No segundo quadro, o vocativo é “Bolívia”, usado para chamar à atenção a trabalhadora e o trabalhador que estão numa cozinha no “centrão de SP” cortando os tomates. Tal vocábulo, associado ao uso de termos chulos e à expressão raivosa do homem à direita, reduz as personagens à sua nacionalidade, indicando xenofobia e desrespeito, ao mesmo tempo em que acentua a desvalorização de trabalhadores migrantes que frequentemente ocupam empregos informais e precários.
No terceiro quadro, o vocativo é “arrombado”, usado para chamar à atenção algum motorista que se esqueceu do uso da seta e provavelmente fez uma manobra que colocou o entregador em situação perigosa no trânsito. Trata-se de expressão insultuosa e vulgar que reflete a agressividade e o estresse vividos cotidianamente pelos trabalhadores de aplicativo.
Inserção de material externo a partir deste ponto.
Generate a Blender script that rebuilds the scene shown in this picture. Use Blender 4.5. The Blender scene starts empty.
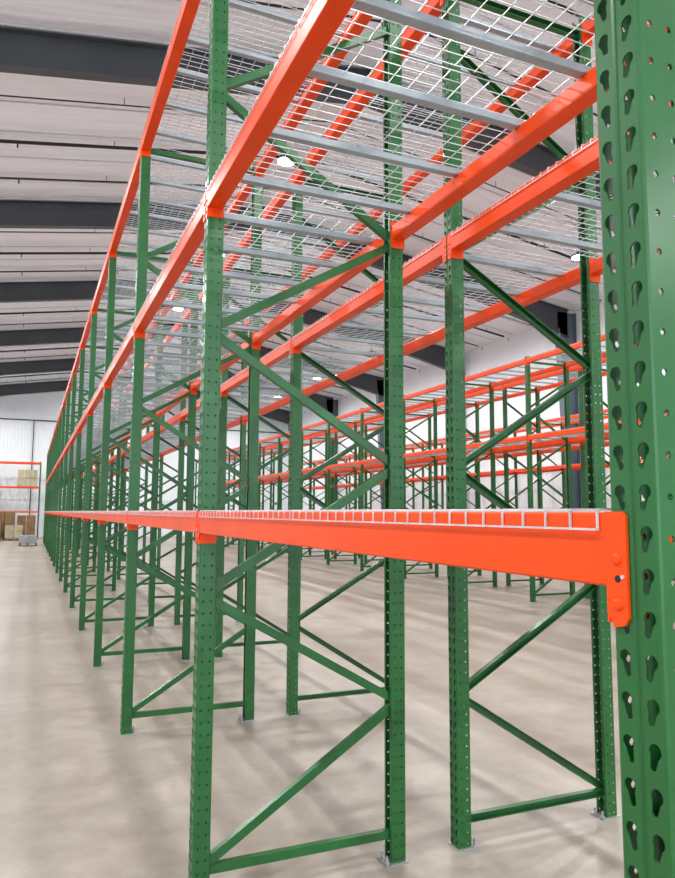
import bpy, bmesh, math, random
from mathutils import Vector, Matrix
random.seed(3)
S=bpy.context.scene
S.view_settings.view_transform='Standard'
L=2.469; W=.9338; G=.3658
ZT=[1.632,3.110,4.589]      # beam tops
PITCH=.0508; NC=91; H=PITCH*NC
NODES=[.127,.724,1.272,1.858,2.453,3.011,3.615,4.20]
BAYS=16; Y0=-L

# ---------------- materials ----------------
def mat(name):
    m=bpy.data.materials.new(name); m.use_nodes=True
    nt=m.node_tree; return m,nt,nt.nodes['Principled BSDF']
def N(nt,t,**k):
    n=nt.nodes.new(t)
    for a,b in k.items(): setattr(n,a,b)
    return n
def noise_col(nt,b,c1,c2,scale,detail=3,coord='Object',lo=.35,hi=.65,mapscale=None):
    tc=N(nt,'ShaderNodeTexCoord'); no=N(nt,'ShaderNodeTexNoise'); no.inputs['Scale'].default_value=scale; no.inputs['Detail'].default_value=detail
    src=tc.outputs[coord]
    if mapscale:
        mp=N(nt,'ShaderNodeMapping'); mp.inputs['Scale'].default_value=mapscale
        nt.links.new(src,mp.inputs[0]); src=mp.outputs[0]
    nt.links.new(src,no.inputs['Vector'])
    cr=N(nt,'ShaderNodeValToRGB'); cr.color_ramp.elements[0].position=lo; cr.color_ramp.elements[1].position=hi
    cr.color_ramp.elements[0].color=(*c1,1); cr.color_ramp.elements[1].color=(*c2,1)
    nt.links.new(no.outputs['Fac'],cr.inputs[0]); nt.links.new(cr.outputs[0],b.inputs['Base Color'])
    return src,no,cr
def simple(name,c,rough=.5,metal=0,var=.12,scale=6,coat=0,spec=.5):
    m,nt,b=mat(name)
    c1=tuple(x*(1-var) for x in c); c2=tuple(min(1,x*(1+var)) for x in c)
    noise_col(nt,b,c1,c2,scale)
    b.inputs['Roughness'].default_value=rough; b.inputs['Metallic'].default_value=metal
    b.inputs['Coat Weight'].default_value=coat; b.inputs['Coat Roughness'].default_value=.2
    b.inputs['Specular IOR Level'].default_value=spec
    return m
M_green=simple('green_powder_coat',(.013,.108,.024),.28,0,.10,5,0,.45)
M_orange=simple('orange_powder_coat',(.82,.066,.004),.34,0,.06,5,0,.22)
M_galv=simple('galvanised_wire',(.60,.62,.65),.35,.40,.12,30)
M_chan=simple('grey_deck_channel',(.32,.38,.42),.4,.1,.08,8)
M_plate=simple('zinc_plate',(.45,.46,.46),.4,.7,.15,40)
M_dark=simple('hole_shade',(.01,.012,.01),.8)  # near-black colour standing in for shade inside a hole
M_steel=simple('slate_primer_steel',(.055,.063,.072),.5,0,.12,1)
M_col=simple('blue_grey_steel',(.09,.125,.16),.5,0,.1,1)
M_black=simple('black_pipe',(.012,.012,.014),.5)
M_wood=simple('cardboard_brown',(.24,.14,.07),.8,0,.25,3)
M_beige=simple('beige_board',(.42,.38,.26),.8,0,.15,3)
M_house=simple('lamp_housing',(.08,.08,.09),.4,.5)

m,nt,b=mat('polished_concrete'); M_floor=m
src,no,cr=noise_col(nt,b,(.300,.265,.222),(.395,.358,.312),.7,10,'Object',.34,.68)
n2=N(nt,'ShaderNodeTexNoise'); n2.inputs['Scale'].default_value=6; n2.inputs['Detail'].default_value=12; n2.inputs['Roughness'].default_value=.75
nt.links.new(src,n2.inputs['Vector'])
c2=N(nt,'ShaderNodeValToRGB'); c2.color_ramp.elements[0].position=.32; c2.color_ramp.elements[1].position=.66
c2.color_ramp.elements[0].color=(.80,.79,.77,1); c2.color_ramp.elements[1].color=(1.07,1.065,1.06,1)
nt.links.new(n2.outputs['Fac'],c2.inputs[0])
mx=N(nt,'ShaderNodeMix',data_type='RGBA',blend_type='MULTIPLY'); mx.inputs[0].default_value=1
nt.links.new(cr.outputs[0],mx.inputs[6]); nt.links.new(c2.outputs[0],mx.inputs[7])
nt.links.new(mx.outputs[2],b.inputs['Base Color'])
rr=N(nt,'ShaderNodeMapRange'); rr.inputs[3].default_value=.30; rr.inputs[4].default_value=.5
nt.links.new(n2.outputs['Fac'],rr.inputs[0]); nt.links.new(rr.outputs[0],b.inputs['Roughness']); b.inputs['Specular IOR Level'].default_value=.45

m,nt,b=mat('white_vinyl_insulation'); M_ceil=m
src,no,cr=noise_col(nt,b,(.80,.84,.89),(.88,.92,.97),2.0,5,'Object',.32,.62,(.22,3.2,.22))
w=N(nt,'ShaderNodeTexWave',wave_type='BANDS',bands_direction='Y'); w.inputs['Scale'].default_value=.28; w.inputs['Distortion'].default_value=.8; w.inputs['Detail'].default_value=2
tc=N(nt,'ShaderNodeTexCoord'); nt.links.new(tc.outputs['Object'],w.inputs['Vector'])
bp=N(nt,'ShaderNodeBump'); bp.inputs['Strength'].default_value=.3; bp.inputs['Distance'].default_value=.12
ad=N(nt,'ShaderNodeMath',operation='ADD'); nt.links.new(w.outputs['Fac'],ad.inputs[0]); nt.links.new(no.outputs['Fac'],ad.inputs[1])
nt.links.new(ad.outputs[0],bp.inputs['Height']); nt.links.new(bp.outputs[0],b.inputs['Normal']); b.inputs['Roughness'].default_value=.35

def wallmat(name,dirn):
    m,nt,b=mat(name)
    src,no,cr=noise_col(nt,b,(.76,.80,.84),(.83,.87,.91),.5,4)
    w=N(nt,'ShaderNodeTexWave',wave_type='BANDS',bands_direction=dirn); w.inputs['Scale'].default_value=1.6
    nt.links.new(src,w.inputs['Vector'])
    bp=N(nt,'ShaderNodeBump'); bp.inputs['Strength'].default_value=.4; bp.inputs['Distance'].default_value=.03
    nt.links.new(w.outputs['Fac'],bp.inputs['Height']); nt.links.new(bp.outputs[0],b.inputs['Normal']); b.inputs['Roughness'].default_value=.5
    return m
M_wx=wallmat('ribbed_wall_x','X'); M_wy=wallmat('ribbed_wall_y','Y')
m,nt,b=mat('led_lens'); M_led=m
b.inputs['Emission Color'].default_value=(.95,.98,1,1); b.inputs['Emission Strength'].default_value=18

# ---------------- mesh helpers ----------------
class MB:
    def __init__(s): s.bm=bmesh.new(); s.mats=[]
    def mi(s,m):
        if m not in s.mats: s.mats.append(m)
        return s.mats.index(m)
    def prism(s,pts3a,pts3b,m,caps=True):
        i=s.mi(m); a=[s.bm.verts.new(p) for p in pts3a]; b=[s.bm.verts.new(p) for p in pts3b]; n=len(a)
        for k in range(n):
            f=s.bm.faces.new((a[k],a[(k+1)%n],b[(k+1)%n],b[k])); f.material_index=i
        if caps:
            f=s.bm.faces.new(a[::-1]); f.material_index=i
            f=s.bm.faces.new(b); f.material_index=i
    def box(s,x0,x1,y0,y1,z0,z1,m):
        s.prism([(x0,y0,z0),(x1,y0,z0),(x1,y1,z0),(x0,y1,z0)],[(x0,y0,z1),(x1,y0,z1),(x1,y1,z1),(x0,y1,z1)],m)
    def rod(s,p,q,r,m,n=6,caps=True,r2=None):
        p=Vector(p);q=Vector(q);d=(q-p).normalized()
        u=d.cross(Vector((0,0,1)) if abs(d.z)<.9 else Vector((1,0,0))).normalized(); v=d.cross(u)
        r2=r if r2 is None else r2
        A=[p+(u*math.cos(t)+v*math.sin(t))*r for t in [2*math.pi*(k+.5)/n for k in range(n)]]
        B=[q+(u*math.cos(t)+v*math.sin(t))*r2 for t in [2*math.pi*(k+.5)/n for k in range(n)]]
        s.prism(A,B,m,caps)
    def bar(s,p,q,prof,m,side):
        p=Vector(p);q=Vector(q);d=(q-p).normalized(); u=Vector(side); v=d.cross(u).normalized()
        s.prism([p+u*a+v*b for a,b in prof],[q+u*a+v*b for a,b in prof],m)
    def mesh(s,name,recalc=True):
        if recalc: bmesh.ops.recalc_face_normals(s.bm,faces=s.bm.faces)
        me=bpy.data.meshes.new(name); s.bm.to_mesh(me); s.bm.free()
        for mm in s.mats: me.materials.append(mm)
        return me
def obj(name,me,parent=None,loc=(0,0,0),rot=0):
    o=bpy.data.objects.new(name,me); S.collection.objects.link(o); o.location=loc; o.rotation_euler=(0,0,rot)
    if parent: o.parent=parent
    return o

# ---------------- perforated upright ----------------
LEAN=.0022
def ray_keyhole(a):
    dx,dy=math.cos(a),math.sin(a); t=0; last=.001
    while t<.03:
        x,y=dx*t,dy*t
        bx=-LEAN
        k=min(1,max(0,(.006-y)/.0185)); cx=LEAN*.6+(bx-LEAN*.6)*k
        hwid=.0074-.0026*k
        ins=((x-LEAN*.6)**2+(y-.006)**2<.0092**2) or ((x-bx)**2+(y+.0125)**2<.0052**2) or (abs(x-cx)<hwid and -.0125<y<.006)
        if ins: last=t
        t+=.0002
    return last
def cell(bm,fn,u0,u1,v0,v1,cu,cv,rad,n):
    cor=[math.atan2(v-cv,u-cu)%(2*math.pi) for u in(u0,u1) for v in(v0,v1)]
    an=[2*math.pi*k/n for k in range(n)]
    for c in cor:
        j=min(range(len(an)),key=lambda k:abs(math.atan2(math.sin(an[k]-c),math.cos(an[k]-c)))); an[j]=c
    an=sorted(an); inn=[];out=[]
    for a in an:
        r=rad(a); inn.append(bm.verts.new(fn(cu+r*math.cos(a),cv+r*math.sin(a))))
        ts=[]
        if abs(math.cos(a))>1e-6: ts.append(((u1 if math.cos(a)>0 else u0)-cu)/math.cos(a))
        if abs(math.sin(a))>1e-6: ts.append(((v1 if math.sin(a)>0 else v0)-cv)/math.sin(a))
        t=min(ts); out.append(bm.verts.new(fn(cu+t*math.cos(a),cv+t*math.sin(a))))
    k=len(an)
    for i in range(k): bm.faces.new((inn[i],out[i],out[(i+1)%k],inn[(i+1)%k]))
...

No quarto quadro, o vocativo é “Vitinho”, usado para se referir e questionar o “colaborador” da startup. O uso do nome no diminutivo indica um tom afetuoso e informal, marcando proximidade e descontração da cena.
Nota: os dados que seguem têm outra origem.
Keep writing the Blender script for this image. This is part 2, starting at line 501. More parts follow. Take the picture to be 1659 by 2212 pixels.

b) O contraste entre a última cena e as três primeiras evidencia a ironia e a crítica social implícitas na tira. A mensagem principal é que o conforto e a praticidade de uma parte da população são sustentados pela precarização do trabalho de outra. Enquanto as primeiras cenas mostram a face visível da exploração — marcada pela dureza e pela desumanização dos trabalhadores —, a quarta cena retrata a invisibilização dessa realidade. O consumidor (dos tomates na pizza), representado por João Vítor e Dona Paola, parece alheio às condições degradantes (dos trabalhadores que colheram, cozinharam e levaram os tomates ao rapaz) que sustentam seu estilo de vida confortável e "moderno". Essa desconexão é enfatizada pela fala da personagem: "É tão prático e tão baratinho", que minimiza o impacto humano por trás do sistema. Esse contraste é refletido na construção linguística presente na quarta cena, já que, nela, as falas são marcadamente suavizadas pelo tom adotado pelos personagens: Dona Paola faz uso do grau diminutivo de substantivos que indica afetividade, proximidade e até mesmo certa infantilização da figura de João Vítor. Em sua resposta, o rapaz mantém o tom cordial de conversa entre colegas de trabalho e recorre à estrutura semelhante ao empregar o diminutivo no adjetivo “barato”. A mesma estratégia linguística pode ser observada na descrição da cena no alto do quadro, já que se afirma que o rapaz faz “joguinhos para Android”. Todos esses usos são corroborados pelo que parece ser um ambiente tranquilo, num cenário mais confortável, no qual João Vítor come durante o expediente, sentado à sua mesa. Esses elementos contrastam diretamente com as primeiras três cenas, já que, nelas, as falas são imperativas e agressivas, marcadas pelo uso de sinal de exclamação para enfatizar os tons usados pelos personagens. Usam-se vocativos que denotam ofensas e desumanização das figuras com as quais se conversa, em alguns casos, até mesmo os termos de baixo calão aparecem, refletindo as condições árduas e estressantes às quais os trabalhadores estão submetidos. Tais elementos, combinados às situações de trabalho físico intenso, criam um contraste entre a dureza do trabalho precarizado e o trabalho urbano de escritório cercado de comodidades e de consumo.